1.6.3. Practice Problem Solutions

Problem 1

  • Any call to some_func with a value less than zero (e.g. some_func(-1)) will raise a TypeError.

  • The some_func(0) will raise a ZeroDivisionError.

  • Any call with a value between one and nine (inclusive) (e.g. some_func(5)) will raise an AssertionError.

  • Any call with a value greater than or equal to ten (e.g. some_func(20)) will not raise an exception and will return the string 'some_func does not raise an exception'.

Problem 2

  • Any call to some_other_func with a value greater than or equal to nine (e.g. some_other_func(9) return the string 'some_func does not raise an exception'. The call to some_func in the body of the try block of some_other_func does not raise an exception and so, none of the exception handlers are executed and and some_other_func executes the final return statement.

  • Any call with a value less than -1 (e.g. some_other_func(-2)) will return 'Caught TypeError in some_other_func'. The call to some_func in the try block will raise a TypeError. Since the error is not caught by some_func it is propagated to some_other_func where it is caught by the exception handler. The exception handler returns the string.

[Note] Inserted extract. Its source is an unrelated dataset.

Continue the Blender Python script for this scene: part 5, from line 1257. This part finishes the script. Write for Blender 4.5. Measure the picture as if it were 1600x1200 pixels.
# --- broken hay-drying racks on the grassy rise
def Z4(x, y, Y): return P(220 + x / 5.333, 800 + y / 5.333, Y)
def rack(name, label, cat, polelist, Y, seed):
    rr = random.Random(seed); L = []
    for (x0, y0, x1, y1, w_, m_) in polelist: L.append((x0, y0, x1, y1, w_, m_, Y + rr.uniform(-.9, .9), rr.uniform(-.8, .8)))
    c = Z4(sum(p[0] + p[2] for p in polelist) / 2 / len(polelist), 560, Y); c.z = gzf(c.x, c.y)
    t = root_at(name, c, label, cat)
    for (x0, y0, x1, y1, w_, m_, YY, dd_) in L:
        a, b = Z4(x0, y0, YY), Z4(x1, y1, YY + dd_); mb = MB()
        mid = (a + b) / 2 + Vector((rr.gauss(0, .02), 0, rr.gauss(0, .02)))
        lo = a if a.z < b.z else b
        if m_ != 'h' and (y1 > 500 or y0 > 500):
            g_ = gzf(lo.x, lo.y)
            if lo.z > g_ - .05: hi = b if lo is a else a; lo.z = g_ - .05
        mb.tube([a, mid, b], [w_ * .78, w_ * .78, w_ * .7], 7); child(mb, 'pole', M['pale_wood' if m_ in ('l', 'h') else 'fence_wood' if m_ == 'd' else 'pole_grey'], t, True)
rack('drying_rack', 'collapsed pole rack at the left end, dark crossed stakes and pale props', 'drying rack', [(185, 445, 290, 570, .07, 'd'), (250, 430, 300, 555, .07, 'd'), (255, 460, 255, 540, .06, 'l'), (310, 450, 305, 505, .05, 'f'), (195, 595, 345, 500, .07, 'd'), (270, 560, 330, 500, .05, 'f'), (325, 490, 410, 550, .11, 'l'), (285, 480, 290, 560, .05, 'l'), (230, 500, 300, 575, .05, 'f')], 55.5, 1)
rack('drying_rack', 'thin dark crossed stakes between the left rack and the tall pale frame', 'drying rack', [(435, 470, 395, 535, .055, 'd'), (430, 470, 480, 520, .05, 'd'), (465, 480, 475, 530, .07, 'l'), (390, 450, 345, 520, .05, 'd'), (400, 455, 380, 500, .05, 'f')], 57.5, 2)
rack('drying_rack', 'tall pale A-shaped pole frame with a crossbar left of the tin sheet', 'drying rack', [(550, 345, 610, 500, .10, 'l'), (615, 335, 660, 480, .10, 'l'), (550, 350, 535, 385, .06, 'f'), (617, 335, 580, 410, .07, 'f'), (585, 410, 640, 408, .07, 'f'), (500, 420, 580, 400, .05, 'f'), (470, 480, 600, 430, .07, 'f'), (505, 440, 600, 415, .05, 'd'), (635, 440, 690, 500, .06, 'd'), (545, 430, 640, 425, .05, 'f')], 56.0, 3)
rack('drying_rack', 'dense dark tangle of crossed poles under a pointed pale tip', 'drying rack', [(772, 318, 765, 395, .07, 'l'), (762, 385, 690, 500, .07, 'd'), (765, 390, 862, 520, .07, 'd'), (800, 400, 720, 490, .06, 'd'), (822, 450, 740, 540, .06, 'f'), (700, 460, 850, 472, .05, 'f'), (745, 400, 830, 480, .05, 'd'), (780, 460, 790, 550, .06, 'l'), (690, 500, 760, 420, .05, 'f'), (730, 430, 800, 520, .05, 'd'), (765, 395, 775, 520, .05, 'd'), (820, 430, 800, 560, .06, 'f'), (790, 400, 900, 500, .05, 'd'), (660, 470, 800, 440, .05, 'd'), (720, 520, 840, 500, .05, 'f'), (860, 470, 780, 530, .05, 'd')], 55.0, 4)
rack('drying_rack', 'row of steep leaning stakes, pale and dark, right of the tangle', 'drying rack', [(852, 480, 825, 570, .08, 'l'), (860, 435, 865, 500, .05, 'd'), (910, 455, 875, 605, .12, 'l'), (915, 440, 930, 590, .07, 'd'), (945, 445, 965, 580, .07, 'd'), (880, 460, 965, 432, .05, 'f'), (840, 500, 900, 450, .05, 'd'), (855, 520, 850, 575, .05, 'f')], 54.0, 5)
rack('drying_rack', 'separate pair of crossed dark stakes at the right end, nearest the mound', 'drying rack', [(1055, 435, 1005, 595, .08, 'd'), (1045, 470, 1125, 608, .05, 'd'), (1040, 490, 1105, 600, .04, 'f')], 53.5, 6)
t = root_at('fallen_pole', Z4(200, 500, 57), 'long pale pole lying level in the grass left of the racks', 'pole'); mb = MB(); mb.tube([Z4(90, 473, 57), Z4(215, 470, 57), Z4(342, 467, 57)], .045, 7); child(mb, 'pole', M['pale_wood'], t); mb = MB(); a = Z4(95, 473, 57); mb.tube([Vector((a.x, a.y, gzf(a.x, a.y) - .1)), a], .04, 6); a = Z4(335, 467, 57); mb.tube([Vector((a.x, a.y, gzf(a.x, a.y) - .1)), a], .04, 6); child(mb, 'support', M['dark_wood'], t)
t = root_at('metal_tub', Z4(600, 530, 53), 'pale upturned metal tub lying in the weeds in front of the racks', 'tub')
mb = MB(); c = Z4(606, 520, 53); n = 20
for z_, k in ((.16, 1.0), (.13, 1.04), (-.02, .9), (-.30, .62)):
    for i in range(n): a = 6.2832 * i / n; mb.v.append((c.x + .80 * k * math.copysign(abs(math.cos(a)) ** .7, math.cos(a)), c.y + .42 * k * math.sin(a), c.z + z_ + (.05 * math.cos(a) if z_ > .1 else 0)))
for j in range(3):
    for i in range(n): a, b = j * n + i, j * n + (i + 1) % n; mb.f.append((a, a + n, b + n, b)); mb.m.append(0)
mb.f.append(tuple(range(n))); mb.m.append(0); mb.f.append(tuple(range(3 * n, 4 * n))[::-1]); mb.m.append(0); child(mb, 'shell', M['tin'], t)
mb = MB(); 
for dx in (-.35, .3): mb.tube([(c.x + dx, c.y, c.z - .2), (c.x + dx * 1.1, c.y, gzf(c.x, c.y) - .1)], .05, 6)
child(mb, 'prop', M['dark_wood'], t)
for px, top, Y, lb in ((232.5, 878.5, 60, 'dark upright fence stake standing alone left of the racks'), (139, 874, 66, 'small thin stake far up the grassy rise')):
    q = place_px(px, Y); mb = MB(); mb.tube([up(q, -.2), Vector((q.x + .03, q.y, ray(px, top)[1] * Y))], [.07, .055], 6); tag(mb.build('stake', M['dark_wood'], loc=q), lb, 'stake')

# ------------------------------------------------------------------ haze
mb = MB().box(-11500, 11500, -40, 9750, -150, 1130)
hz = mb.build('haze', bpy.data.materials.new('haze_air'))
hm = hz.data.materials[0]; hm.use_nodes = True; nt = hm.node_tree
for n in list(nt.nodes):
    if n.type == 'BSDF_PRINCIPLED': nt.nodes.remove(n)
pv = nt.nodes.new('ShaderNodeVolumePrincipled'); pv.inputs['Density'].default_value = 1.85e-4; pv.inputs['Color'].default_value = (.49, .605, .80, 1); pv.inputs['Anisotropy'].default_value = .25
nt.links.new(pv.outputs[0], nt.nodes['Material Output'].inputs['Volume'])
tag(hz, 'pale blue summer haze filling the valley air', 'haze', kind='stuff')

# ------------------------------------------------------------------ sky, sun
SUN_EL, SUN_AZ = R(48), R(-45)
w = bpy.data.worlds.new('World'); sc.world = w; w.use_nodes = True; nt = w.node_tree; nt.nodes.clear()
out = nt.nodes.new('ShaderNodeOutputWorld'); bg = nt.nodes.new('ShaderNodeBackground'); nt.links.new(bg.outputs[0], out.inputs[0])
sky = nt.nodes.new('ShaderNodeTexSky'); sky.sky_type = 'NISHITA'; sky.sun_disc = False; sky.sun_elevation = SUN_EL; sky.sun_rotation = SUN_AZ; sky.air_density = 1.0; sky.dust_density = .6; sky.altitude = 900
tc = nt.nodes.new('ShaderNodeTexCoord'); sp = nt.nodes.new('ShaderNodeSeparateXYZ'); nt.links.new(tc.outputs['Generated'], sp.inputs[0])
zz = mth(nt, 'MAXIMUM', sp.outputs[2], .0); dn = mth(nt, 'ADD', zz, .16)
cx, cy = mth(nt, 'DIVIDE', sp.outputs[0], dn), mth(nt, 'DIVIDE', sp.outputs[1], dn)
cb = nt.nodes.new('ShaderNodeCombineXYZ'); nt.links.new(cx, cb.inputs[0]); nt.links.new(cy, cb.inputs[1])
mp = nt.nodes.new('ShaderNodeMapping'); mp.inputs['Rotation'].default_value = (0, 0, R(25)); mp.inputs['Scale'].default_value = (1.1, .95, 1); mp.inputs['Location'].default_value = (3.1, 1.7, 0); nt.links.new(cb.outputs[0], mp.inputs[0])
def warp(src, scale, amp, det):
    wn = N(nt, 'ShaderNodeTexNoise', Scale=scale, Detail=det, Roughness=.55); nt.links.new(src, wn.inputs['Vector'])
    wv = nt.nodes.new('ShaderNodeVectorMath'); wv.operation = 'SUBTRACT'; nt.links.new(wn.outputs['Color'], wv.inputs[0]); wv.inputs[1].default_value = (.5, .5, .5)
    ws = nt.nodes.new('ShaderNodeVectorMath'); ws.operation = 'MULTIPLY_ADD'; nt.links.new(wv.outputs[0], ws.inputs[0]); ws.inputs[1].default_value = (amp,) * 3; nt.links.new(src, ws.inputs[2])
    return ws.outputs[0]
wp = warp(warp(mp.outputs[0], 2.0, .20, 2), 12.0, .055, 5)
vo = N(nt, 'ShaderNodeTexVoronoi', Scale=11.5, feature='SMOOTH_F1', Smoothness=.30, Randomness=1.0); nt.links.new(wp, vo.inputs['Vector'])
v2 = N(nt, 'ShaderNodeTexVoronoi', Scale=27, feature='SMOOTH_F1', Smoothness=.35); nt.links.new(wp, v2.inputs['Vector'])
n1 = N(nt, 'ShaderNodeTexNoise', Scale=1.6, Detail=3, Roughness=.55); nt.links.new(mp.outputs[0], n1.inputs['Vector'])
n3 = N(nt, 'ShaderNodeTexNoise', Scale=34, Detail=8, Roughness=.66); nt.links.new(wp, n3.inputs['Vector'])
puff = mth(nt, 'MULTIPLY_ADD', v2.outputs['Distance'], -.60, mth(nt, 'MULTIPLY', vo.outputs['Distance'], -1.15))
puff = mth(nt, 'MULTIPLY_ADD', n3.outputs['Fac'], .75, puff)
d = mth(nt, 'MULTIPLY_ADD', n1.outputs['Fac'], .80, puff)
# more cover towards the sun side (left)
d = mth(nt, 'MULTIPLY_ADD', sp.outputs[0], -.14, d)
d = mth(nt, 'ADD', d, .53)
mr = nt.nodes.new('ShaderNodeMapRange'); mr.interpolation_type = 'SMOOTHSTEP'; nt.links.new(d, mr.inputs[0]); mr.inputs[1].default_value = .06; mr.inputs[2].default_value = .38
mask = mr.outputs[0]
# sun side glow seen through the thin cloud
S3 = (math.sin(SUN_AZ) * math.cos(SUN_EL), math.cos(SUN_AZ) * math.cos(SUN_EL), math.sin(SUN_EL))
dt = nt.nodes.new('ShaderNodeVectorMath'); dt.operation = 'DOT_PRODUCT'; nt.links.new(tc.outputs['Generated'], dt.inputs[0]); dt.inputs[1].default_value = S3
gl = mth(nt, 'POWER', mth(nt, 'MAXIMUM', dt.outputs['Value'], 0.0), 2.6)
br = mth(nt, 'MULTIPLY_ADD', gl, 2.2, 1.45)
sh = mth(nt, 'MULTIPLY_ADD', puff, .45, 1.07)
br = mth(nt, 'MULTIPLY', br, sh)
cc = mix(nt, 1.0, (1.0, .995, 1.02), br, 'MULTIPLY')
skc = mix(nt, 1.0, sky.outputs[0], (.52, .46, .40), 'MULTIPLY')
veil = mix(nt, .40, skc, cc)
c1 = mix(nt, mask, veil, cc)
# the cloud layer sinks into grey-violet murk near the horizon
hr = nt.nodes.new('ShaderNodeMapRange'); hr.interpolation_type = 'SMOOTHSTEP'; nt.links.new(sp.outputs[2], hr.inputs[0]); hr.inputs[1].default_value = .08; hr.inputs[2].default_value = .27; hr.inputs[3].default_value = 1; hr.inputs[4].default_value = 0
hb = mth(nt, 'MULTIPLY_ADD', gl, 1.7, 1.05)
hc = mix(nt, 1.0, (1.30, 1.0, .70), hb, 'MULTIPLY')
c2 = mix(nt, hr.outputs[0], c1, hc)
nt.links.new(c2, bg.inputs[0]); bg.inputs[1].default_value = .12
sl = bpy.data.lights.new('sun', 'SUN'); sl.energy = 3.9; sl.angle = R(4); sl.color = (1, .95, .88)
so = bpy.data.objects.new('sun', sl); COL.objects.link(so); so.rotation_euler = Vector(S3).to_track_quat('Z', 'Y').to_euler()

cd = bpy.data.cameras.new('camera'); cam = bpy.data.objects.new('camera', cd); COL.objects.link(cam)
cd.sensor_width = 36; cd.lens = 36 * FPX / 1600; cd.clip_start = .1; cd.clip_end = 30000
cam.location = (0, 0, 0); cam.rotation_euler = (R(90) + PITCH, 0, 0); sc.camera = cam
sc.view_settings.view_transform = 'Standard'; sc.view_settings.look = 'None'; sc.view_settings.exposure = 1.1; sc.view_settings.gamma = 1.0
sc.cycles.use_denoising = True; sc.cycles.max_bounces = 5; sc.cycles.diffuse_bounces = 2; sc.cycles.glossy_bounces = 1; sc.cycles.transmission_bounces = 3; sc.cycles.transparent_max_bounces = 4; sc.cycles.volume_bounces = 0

  • The call some_other_func(-1) will return 'Caught ZeroDivisionError in some_other_func'. The call to some_func in the try block will raise a ZeroDivisionError. Since the error is not caught by some_func it is propagated to some_other_func where it is caught by the exception handler. The exception handler returns the string.

Problem 3

>>> some_other_func(5)
Traceback (most recent call last):
  File "<stdin>", line 1, in <module>
  File "<stdin>", line 4, in some_other_func
  File "<stdin>", line 11, in some_func
AssertionError

This function raises an exception because the call to some_func raises an AssertionError and neither some_func nor some_other_func catch that type of exception, so it is propagated to top-level.

Problem 4

Each call to yet_another_func calls some_other_func, which in turn calls some_func. Some of the calls to some_func raise exceptions, others do not.

>>> yet_another_func(0)
'Caught TypeError in some_other_func'

In this case, the call to some_func raises a TypeError, which caught and handled by the TypeError clause the try block in some_other_func. That handler has a normal return statement, so the call to some_other_func finishes normally and the try block in yet_another_func finishes normally.

>>> yet_another_func(1)
'Caught ZeroDivisionError in some_other_func'

Similar to the previous example, the exception, ZeroDivisionError, is handled by some_other_func.

>>> yet_another_func(5)
'Caught  in yet_another_func'

In this case, the call to some_func raises an AssertionError. That error is not caught in either some_func or some_other_func and so, it is propagated to the try block in yet_other_func, where it is caught and handled by the Exception clause.

>>> yet_another_func(15)
'some_func does not raise an exception'

This call does not raise any exceptions.